“Tell General Howard I know his heart… It is cold and we have no blankets. Our little children are freezing to death. I want time to look for my children and see how many of them I may find. Maybe I shall find them among the dead. Hear me, my chiefs, I am tired. My heart is sick and sad. From where the sun now stands, I will fight no more forever.”
– Chief Joseph, October 1877
Among the many stories to be remembered this National Native American Heritage Month is the journey of the Nez Perce.
Once a populous tribe of the interior Pacific Northwest, in the 1870s the Nez Perce were ordered by the U.S. Government to abandon their ancestral home in northeastern Oregon and move to a small reservation in the Idaho Territory. The Nez Perce, led by Chief Joseph, resisted. Several violent encounters with white settlers in the spring of 1877 compelled them to attempt to reach Canada for asylum alongside the Lakota.
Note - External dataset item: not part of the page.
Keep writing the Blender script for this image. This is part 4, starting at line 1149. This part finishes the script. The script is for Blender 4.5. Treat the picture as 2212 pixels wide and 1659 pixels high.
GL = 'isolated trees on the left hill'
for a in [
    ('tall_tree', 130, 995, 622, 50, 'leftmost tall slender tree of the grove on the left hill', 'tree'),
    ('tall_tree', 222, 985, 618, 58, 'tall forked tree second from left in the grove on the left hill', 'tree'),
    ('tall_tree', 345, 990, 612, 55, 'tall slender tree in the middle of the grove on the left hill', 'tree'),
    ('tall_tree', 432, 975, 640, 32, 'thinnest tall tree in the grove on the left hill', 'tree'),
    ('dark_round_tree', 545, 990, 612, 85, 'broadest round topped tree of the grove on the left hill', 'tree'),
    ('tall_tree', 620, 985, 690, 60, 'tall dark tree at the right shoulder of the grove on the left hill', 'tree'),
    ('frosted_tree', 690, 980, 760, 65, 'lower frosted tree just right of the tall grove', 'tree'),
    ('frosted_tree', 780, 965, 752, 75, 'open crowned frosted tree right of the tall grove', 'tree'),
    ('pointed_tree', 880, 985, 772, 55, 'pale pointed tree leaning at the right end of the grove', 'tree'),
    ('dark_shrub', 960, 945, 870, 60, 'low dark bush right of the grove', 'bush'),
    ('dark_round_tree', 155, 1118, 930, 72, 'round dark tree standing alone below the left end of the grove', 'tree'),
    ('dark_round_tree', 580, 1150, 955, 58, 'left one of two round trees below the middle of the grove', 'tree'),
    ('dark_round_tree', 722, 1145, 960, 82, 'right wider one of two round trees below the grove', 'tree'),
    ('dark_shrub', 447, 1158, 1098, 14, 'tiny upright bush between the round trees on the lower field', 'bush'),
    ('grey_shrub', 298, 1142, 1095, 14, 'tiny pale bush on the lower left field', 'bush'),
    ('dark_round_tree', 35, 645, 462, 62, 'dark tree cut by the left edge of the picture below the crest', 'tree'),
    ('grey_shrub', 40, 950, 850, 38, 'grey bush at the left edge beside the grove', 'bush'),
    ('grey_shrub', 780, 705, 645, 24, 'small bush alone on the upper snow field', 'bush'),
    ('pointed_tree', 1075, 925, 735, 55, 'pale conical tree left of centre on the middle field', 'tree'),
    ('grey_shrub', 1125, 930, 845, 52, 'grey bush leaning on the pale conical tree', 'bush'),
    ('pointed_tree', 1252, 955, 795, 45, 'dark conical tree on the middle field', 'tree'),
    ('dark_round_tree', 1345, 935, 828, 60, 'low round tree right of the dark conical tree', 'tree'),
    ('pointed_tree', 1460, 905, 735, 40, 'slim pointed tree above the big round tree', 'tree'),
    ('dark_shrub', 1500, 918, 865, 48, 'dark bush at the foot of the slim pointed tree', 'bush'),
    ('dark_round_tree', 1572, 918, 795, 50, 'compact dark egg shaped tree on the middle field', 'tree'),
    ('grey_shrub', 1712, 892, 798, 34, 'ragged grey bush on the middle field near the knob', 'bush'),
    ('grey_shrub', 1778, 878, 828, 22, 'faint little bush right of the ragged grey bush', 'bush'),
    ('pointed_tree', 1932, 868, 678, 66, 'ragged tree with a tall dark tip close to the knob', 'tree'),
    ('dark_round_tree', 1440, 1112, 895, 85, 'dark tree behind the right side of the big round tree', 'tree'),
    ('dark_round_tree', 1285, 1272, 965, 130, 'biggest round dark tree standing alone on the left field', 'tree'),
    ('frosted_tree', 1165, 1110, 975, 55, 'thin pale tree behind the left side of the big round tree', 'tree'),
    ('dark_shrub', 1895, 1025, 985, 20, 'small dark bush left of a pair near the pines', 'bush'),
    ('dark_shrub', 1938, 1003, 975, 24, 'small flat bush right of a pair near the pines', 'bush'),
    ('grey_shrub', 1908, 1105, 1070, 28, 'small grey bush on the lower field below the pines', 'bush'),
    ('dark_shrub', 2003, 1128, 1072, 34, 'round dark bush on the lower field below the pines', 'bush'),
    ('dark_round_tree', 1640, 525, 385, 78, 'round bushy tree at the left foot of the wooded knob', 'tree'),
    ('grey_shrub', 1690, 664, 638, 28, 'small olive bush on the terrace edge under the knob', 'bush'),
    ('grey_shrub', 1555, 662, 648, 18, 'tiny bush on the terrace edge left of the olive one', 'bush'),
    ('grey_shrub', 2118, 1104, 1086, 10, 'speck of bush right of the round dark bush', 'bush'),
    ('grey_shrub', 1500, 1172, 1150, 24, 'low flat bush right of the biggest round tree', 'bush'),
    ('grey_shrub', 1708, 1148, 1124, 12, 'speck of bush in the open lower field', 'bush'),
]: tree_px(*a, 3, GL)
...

The fighting retreat along 1,170 miles pitted 700 native men, women and children—hungry, ill-equipped and poorly armed—against the well-armed, well-fed and disciplined U.S. Army. Though the outcome was a foregone conclusion, the bravery and cunning of the Nez Perce and their chief in the face of incredible adversity earned them the widespread admiration of the world. The New York Times wrote in an 1877 editorial on the Nez Perce War that, “On our part, the war was in its origin and motive nothing short of a gigantic blunder and a crime.”
For decades thereafter until his death in 1904, Chief Joseph wrote, petitioned and spoke on behalf of fairness to his people and for a return to their native lands. Though well-received and well-respected, he was never accorded his wish, and the Nez Perce passed into history, icons of the Indian Wars—famous, admired, but a thing of a long-dead past.
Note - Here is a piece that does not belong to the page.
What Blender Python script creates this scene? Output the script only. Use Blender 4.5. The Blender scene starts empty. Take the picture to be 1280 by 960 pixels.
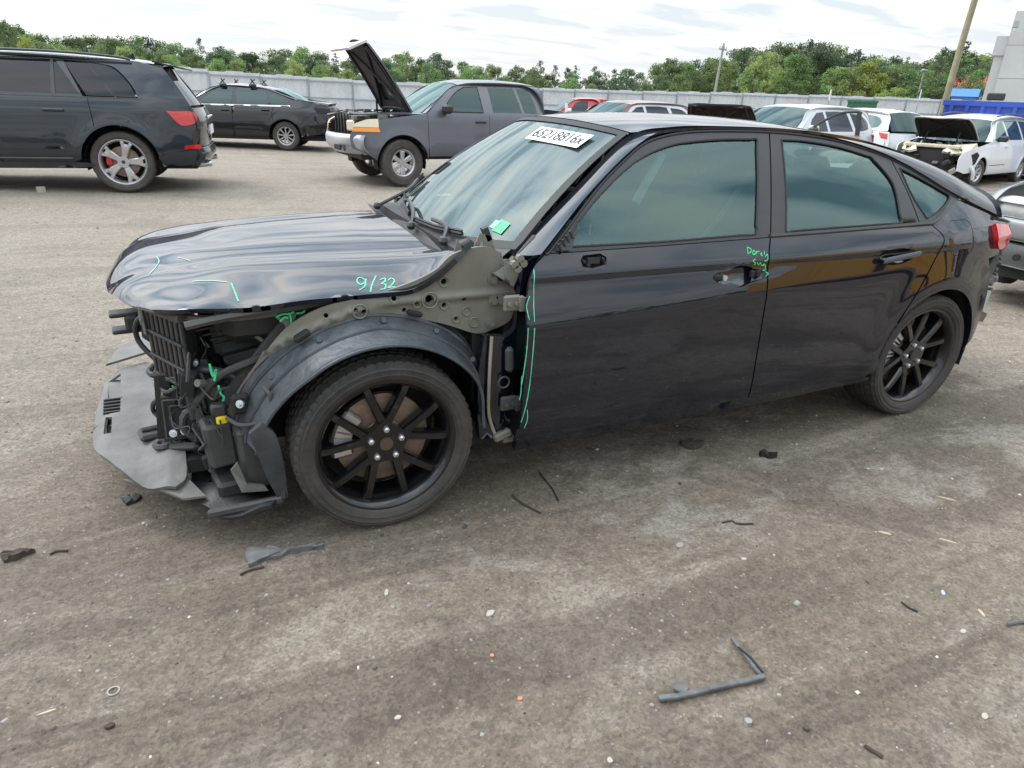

Among the many stories to be remembered this National Native American Heritage Month is the journey of the Nez Perce.
The Nez Perce were once a proud and flourishing people whose numbers exceeded 6,000 when first encountering the Lewis and Clarke Expedition at the start of the 19th century—a people who once claimed 17 million acres spreading over what is now four states. Now confined to a plot of barren high desert less than one-tenth that size, it appeared the journey of the Nez Perce tribe was over, its territory and traditions now fodder for the profit of tour companies. Riverboat excursions today ply those curious enough to hear, for a fee, the story of the Nez Perce, the story as told by strangers whose ancestors pushed the Natives aside nearly a century and a half earlier simply for being in the way.
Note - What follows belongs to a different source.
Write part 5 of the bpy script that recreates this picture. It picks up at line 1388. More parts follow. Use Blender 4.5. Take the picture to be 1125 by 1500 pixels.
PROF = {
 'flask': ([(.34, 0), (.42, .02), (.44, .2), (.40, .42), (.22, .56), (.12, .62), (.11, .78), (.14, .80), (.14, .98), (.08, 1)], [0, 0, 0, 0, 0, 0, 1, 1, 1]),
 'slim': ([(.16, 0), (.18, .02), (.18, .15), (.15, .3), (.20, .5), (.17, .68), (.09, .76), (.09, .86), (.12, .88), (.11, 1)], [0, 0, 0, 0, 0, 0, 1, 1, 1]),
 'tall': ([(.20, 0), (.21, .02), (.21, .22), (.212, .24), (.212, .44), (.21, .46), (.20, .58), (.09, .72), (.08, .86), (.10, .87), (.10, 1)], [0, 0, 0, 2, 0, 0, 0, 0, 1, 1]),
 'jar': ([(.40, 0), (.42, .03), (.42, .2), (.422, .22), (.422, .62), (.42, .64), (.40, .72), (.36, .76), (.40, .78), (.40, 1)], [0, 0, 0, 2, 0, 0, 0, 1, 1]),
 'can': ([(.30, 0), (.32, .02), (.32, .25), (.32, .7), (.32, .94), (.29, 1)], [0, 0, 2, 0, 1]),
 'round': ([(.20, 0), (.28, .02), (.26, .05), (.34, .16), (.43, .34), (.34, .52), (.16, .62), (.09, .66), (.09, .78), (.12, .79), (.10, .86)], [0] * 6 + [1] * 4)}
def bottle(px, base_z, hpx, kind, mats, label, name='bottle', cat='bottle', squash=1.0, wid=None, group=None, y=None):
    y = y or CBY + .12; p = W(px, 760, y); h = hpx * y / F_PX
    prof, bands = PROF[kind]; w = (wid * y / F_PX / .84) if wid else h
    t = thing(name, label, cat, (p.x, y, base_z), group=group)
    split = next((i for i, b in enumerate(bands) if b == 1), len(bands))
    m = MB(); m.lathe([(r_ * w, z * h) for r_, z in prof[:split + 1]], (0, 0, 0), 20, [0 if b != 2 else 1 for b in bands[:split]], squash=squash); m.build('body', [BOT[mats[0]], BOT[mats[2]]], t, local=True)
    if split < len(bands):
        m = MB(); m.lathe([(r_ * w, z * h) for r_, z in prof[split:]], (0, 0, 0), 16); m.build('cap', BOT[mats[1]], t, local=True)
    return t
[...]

But then, in 2019, Stacia Morfin, an energetic full-blooded Nez Perce, took matters into her own hands. She founded her own riverboat company, Nez Perce Tourism, which features “Hear the Echoes of Our Ancestors” tours along the Snake River between Idaho and Washington.
Dressed in native costume—200-year-old buckskins with beads and feathers, her long hair separated into two braids kept in place with multicolored clasps—Morfin regales her customers with stories of her people who call themselves the Nimiipuu (“Nez Perce,” meaning “pierced nose,” was a name bestowed upon them by French-speaking fur traders) while her Uncle Maurice sits in the bow of the boat and beats a drum in time to her voice.
The Nez Perce were once a proud and flourishing people whose numbers exceeded 6,000—a people who once claimed 17 million acres spreading over what is now four states.
Morfin, whose name means “One Who Takes Care Of Water,” has a simple motive. “People are looking for a relationship with authentic people,” she explains, “and we’ve been here for centuries.”
Stacia Morfin’s indigenous tour of the Snake River continues the journey of the Nez Perce, a journey which seemed at an end a century and a half ago, but which, thanks to her efforts, has been given a new head of steam.
Theirs was a journey for fairness, justice and the chance to live in peace, their traditions and identity intact. Contact, communication and education, it turns out, are the keys to obliterating bigotry.
“We know there’s three sides to every story,” Morfin says. “The first side, the second side and the truth.
“We like to share the truth.”
This month, marking the deep and rich heritage of Native Americans, is the perfect time to share that truth.